Rachel Wharton
Thinking about putting that favorite recipe of yours on the market? Here are a few nuggets of wisdom from Sarah Masoni, a flavor-and-marketing expert at the Food Innovation Center of Oregon State University.
Keep it simple
Many fledgling food makers try too hard, adding ingredients to their product just because they're new or popular.
Deliver on the promise
If you're calling your chocolate bar Raspberry Coconut Dream, those flavors should be easily identifiable when you take a bite. If you're marketing the product as healthy or wholesome, the ingredient list should follow suit.
Avoid excess baggage
Ms. Masoni advises clients to "put the food in a home, not a tomb." That means don't spend too much on packaging when you're just putting your product onto the market, or you'll end up without enough money to manufacture it. Start simple and plan for an upgrade as soon as you can afford it.
Enlist a taster
If you submit your food to a formal judging or send samples to a potential buyer, make sure a skilled taster samples the batch you're about to ship, so you can catch rancidity, staleness or other defects.
Lean on the experts
Buying perishable ingredients and processing them on a large scale is not the same as home or restaurant cooking; flavor and food safety can suffer.

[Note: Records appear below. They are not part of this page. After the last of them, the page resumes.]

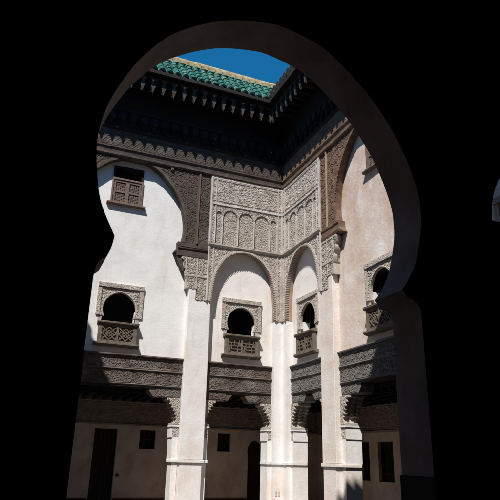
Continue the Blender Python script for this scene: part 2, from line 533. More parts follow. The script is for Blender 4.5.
def corbel(F, parent, s, e, w, mat, d0=-.62, d1=-.155):
    """lobed muqarnas corbel against a pier; e = +1 / -1 the side it reaches to, w = width of the pilaster below"""
    mb = MB(F)
    def lobe(c, r, a0, a1, n=5):
        return [(c[0]+r*math.cos(RAD(a0+(a1-a0)*i/n)), c[1]+r*math.sin(RAD(a0+(a1-a0)*i/n))) for i in range(n+1)]
    cuts = [d1, d1-.09, d1-.18, d1-.28, d1-.37, d0]
    for q in range(5):
        k = w - (0 if q % 2 == 0 else .045)
        dz = 0 if q % 2 == 0 else .035
        pr = [(0, 3.16), (w+.21, 3.16), (w+.21, 3.10)]
        for (x, z) in ((k+.17, 3.045), (k+.115, 2.955), (k+.06, 2.865), (k+.015, 2.775), (k-.015, 2.685), (k-.03, 2.6)):
            pr += lobe((x, z+dz*(z < 3.0)), .052, 60, 235)
        pr += [(k-.05, 2.52), (w+.03, 2.50), (w+.03, 2.45), (0, 2.45)]
        mb.plate([(s+e*a, z) for a, z in pr], (), cuts[q+1]+.001, cuts[q])
        if q == 0:
            ins = inside([(s+e*(a-.015 if a > .02 else a), z) for a, z in pr])
    h = strap_relief(.105, .018, s, 3)
    lo, hi = min(s, s+e*(w+.22)), max(s, s+e*(w+.22))
    mb.relief(lo, hi, 2.47, 3.15, .011, h, ins, base=d1+.004, back=.02)
    return mb.build('corbel', mat, parent)

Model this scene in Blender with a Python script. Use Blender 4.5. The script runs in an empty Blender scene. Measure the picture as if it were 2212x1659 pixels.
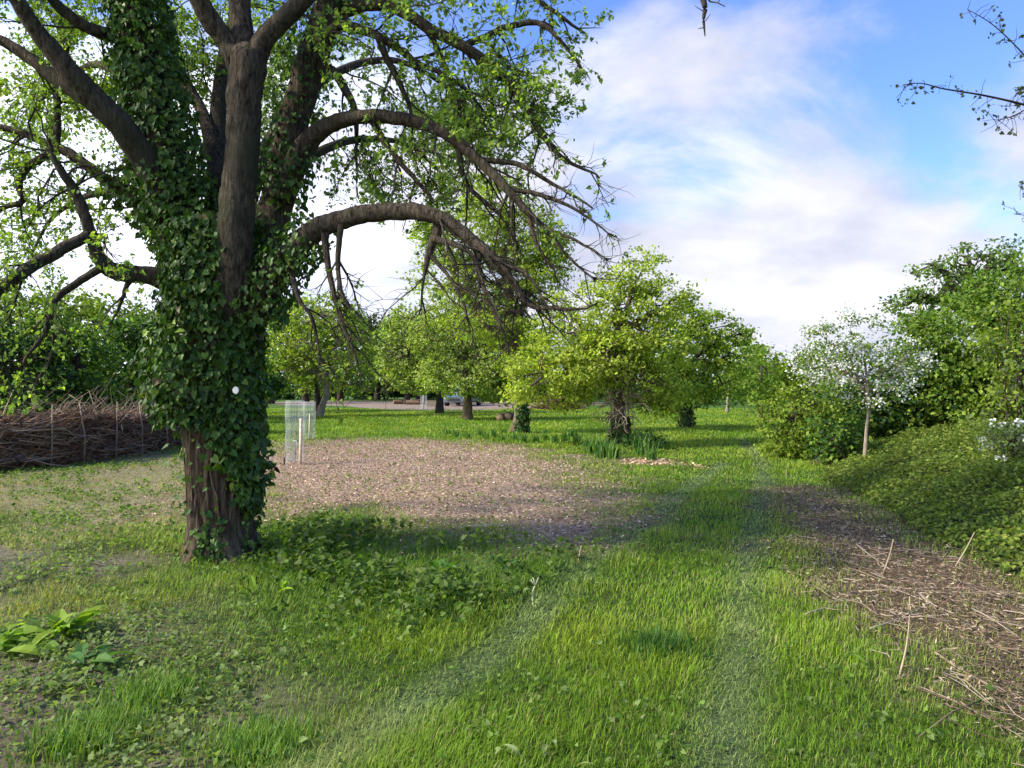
import bpy, math, random
import numpy as np
from mathutils import Vector, Matrix
rng = np.random.default_rng(11)
random.seed(5)
R = math.radians
sc = bpy.context.scene

# ------------------------------------------------------------------ camera
FOC = 1703.0; CX = 1106.0; CY = 829.5; EYE = 1.5
cd = bpy.data.cameras.new('camera'); cam = bpy.data.objects.new('camera', cd)
sc.collection.objects.link(cam); sc.camera = cam
cam.location = (0, 0, EYE); cam.rotation_euler = (R(90), 0, 0)
cd.sensor_width = 36.0; cd.lens = 36.0 * FOC / 2212.0; cd.clip_end = 2000; cd.clip_start = 0.05

# ------------------------------------------------------------------ light
SUN_EL = 38.0
LT = Vector((1.0, 0.28, 0)).normalized()           # horizontal travel of the sunlight
sunv = Vector((-LT.x * math.cos(R(SUN_EL)), -LT.y * math.cos(R(SUN_EL)), math.sin(R(SUN_EL))))
sd = bpy.data.lights.new('sun', 'SUN'); sd.energy = 3.1; sd.angle = R(4.0); sd.color = (1.0, 0.93, 0.80)
so = bpy.data.objects.new('sun', sd); sc.collection.objects.link(so)
so.rotation_euler = sunv.to_track_quat('Z', 'Y').to_euler()

w = bpy.data.worlds.new('World'); sc.world = w; w.use_nodes = True
nt = w.node_tree; nt.nodes.clear()
def N(nt, t, **k):
    n = nt.nodes.new(t)
    for a, b in k.items():
        setattr(n, a, b)
    return n
def math_n(nt, op, a, b=None, c=None, clamp=False):
    n = nt.nodes.new('ShaderNodeMath'); n.operation = op; n.use_clamp = clamp
    for i, v in enumerate((a, b, c)):
        if v is None: continue
        if isinstance(v, (int, float)): n.inputs[i].default_value = v
        else: nt.links.new(v, n.inputs[i])
    return n.outputs[0]
out = N(nt, 'ShaderNodeOutputWorld')
sky = N(nt, 'ShaderNodeTexSky', sky_type='NISHITA'); sky.sun_disc = False
sky.sun_elevation = R(SUN_EL); sky.sun_rotation = math.atan2(sunv.x, sunv.y)
sky.air_density = 1.0; sky.dust_density = 0.6; sky.ozone_density = 1.6
bg = N(nt, 'ShaderNodeBackground'); bg.inputs[1].default_value = 0.15
cb = N(nt, 'ShaderNodeBackground'); cb.inputs[1].default_value = 0.15
tc = N(nt, 'ShaderNodeTexCoord'); sp = N(nt, 'ShaderNodeSeparateXYZ')
nt.links.new(tc.outputs['Generated'], sp.inputs[0])
zz = math_n(nt, 'ADD', math_n(nt, 'ABSOLUTE', sp.outputs[2]), 0.34)
px_ = math_n(nt, 'DIVIDE', sp.outputs[0], zz); py_ = math_n(nt, 'DIVIDE', sp.outputs[1], zz)
cmb = N(nt, 'ShaderNodeCombineXYZ'); nt.links.new(px_, cmb.inputs[0]); nt.links.new(py_, cmb.inputs[1])
cmb.inputs[2].default_value = 16.79
n1 = N(nt, 'ShaderNodeTexNoise'); n1.inputs['Scale'].default_value = 1.15; n1.inputs['Detail'].default_value = 9
n1.inputs['Roughness'].default_value = 0.58; n1.inputs['Distortion'].default_value = 0.35
nt.links.new(cmb.outputs[0], n1.inputs['Vector'])
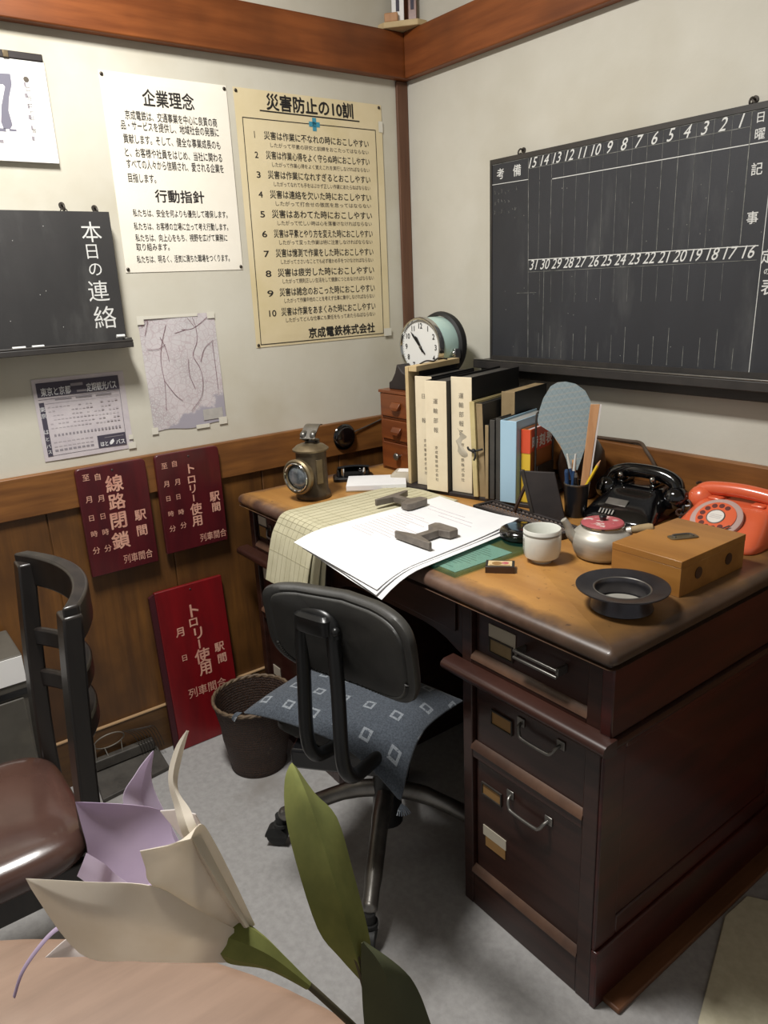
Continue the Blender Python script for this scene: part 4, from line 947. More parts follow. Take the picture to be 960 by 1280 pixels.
tag(MB().box(X0 - .030, X1 + .03, -.0003, .0038, .060, .072).build('tray_lip', M['steel'], E, bevel=.0012), 'pale worn lip of the tray')  # pale strip along the tray's front edge
hook((.487, 0, 1.628), 'small iron hook at the upper left corner of the large blackboard', 'R')
hook((1.109, 0, 1.628), 'small iron hook above the number 1 of the large blackboard', 'R')

# ------------------------------------------------------------------ corner talisman shelf on the beam
E = thing('corner_shelf', 'small pale wooden shelf in the upper corner on the beam', 'shelf', (.06, -.06, 2.012))
b = MB(); b.prism([(.0, -.100), (.03, -.100), (.105, -.035), (.105, -.0), (.0, -.0)], 2.0122, 2.028); b.build('shelf_board', M['tan_board'], E, world=True, bevel=.002)
MB().prism([(.0, -.034), (.034, -.0), (0, 0)], 2.0282, 2.30).build('back_board', M['org'], E, world=True)
def talisman(label, p, w, h, lean, mt, rz, t=.006):
    E = thing('paper_talisman', label, 'talisman', p, rz)
    b = MB(RX(R(lean))); pl = [(-w / 2, 0), (w / 2, 0), (w / 2, h - .02), (0, h), (-w / 2, h - .02)]
    b.loft([[(x, -t / 2, z) for x, z in pl], [(x, t / 2, z) for x, z in pl]]); b.build('tablet', M[mt], E, bevel=.001)
    b = MB(RX(R(lean))); b.box(-.005, .005, -t / 2 - .0012, -t / 2 - .0002, .03, h - .04); b.build('lettering', M['ink_navy'], E)
talisman('white paper talisman standing on the corner shelf', (.040, -.055, 2.0282), .036, .26, -3, 'paper_cal', R(40))
talisman('narrow dark wooden talisman behind the white one on the corner shelf', (.074, -.028, 2.0282), .024, .27, -2, 'org', R(38))
o = MB(T(.036, -.076, 2.0282) @ RZ(R(40))).prism([(-.020, -.009), (.020, -.009), (.019, .006), (-.019, .006)], 0, .024).build('talisman_stand', M['slat'], bevel=.003)
tag(o, 'small wooden foot block in front of the white talisman', 'stand')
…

Many universities have food incubation or innovation centers that can offer advice. You can also ask a small-business development center at the local community college, or even the food-science department of any state university.
Money talks
When friends and family urge you to sell your barbecue sauce, that's a good sign. But the real test is whether they'll buy it. Ms. Masoni said, "When somebody says, 'I'll pay you 10 bucks if you make me a bottle,' that's when you know."